The story gives you a hint at how long the script has been knocking around. Diana (Ilenia Pastorelli), a sex worker in Rome, crosses paths with a murderer going around killing sex workers. While trying to drive away from him, she collides head on with a family sedan. The parents in the car die leaving a 10-year-old son orphaned, while Diana loses her sight. As more of her friends, and even some police officers, fall victim to the murderer, Diana teams up with the now-orphaned son Chin (Andrea Zhang) and a Very Good Dog to take him down.

Ilenia Pastorelli wears the titular dark glasses and holds a walking cane while sitting on a park bench with Asia Argento in Dario Argento's Dark Glasses.
Vision Distribution

From a plot and character perspective, Dark Glasses feels right at home with gialli of the early ’70s. In fact, it bears more than a little resemblance to Argento’s own The Cat o’ Nine Tails from 1971. It’s a little ridiculous, but certainly much less ridiculous than many other of Argento’s own films. It’s got sex, it’s got violence; I don’t know if you remember, but it has a dog. Not only that, but it has a Goblin-esque score from Arnaud Rebotini and effects from frequent collaborator Sergio Stivaletti. This is what you want from an Argento movie… to a point.
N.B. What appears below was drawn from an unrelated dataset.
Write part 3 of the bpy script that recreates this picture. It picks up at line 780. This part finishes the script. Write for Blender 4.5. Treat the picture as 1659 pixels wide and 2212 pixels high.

What feels sorely lacking here are the directorial flourishes that made Argento the legend he is. Dark Glasses is 86 minutes, far shorter than most of the director’s best work. Those movies relish in the murder set pieces, luxuriate in artifice of cinematic carnage. This one does not. It’s bare bones, right to the point, and allows the characters to move the story. It’s not a bad thing, by any means, but for those expecting or hoping for a return to form, a giallo to rival his heyday, it might be a bit of a disappointment.

A shadowy figure brandishes a blade in Dario Argento's Dark Glasses.
Vision Distribution

Argento’s last truly good film in my opinion was 2001’s Sleepless. That’s 21 years for people counting. He hasn’t made a passable movie since 2007. With the bar that low, Dark Glasses more than surpasses it. Truly I’m just relieved the director made a decent movie again. I’ll gladly take a modest Argento outing at this point. At least we know he’s still got the spark.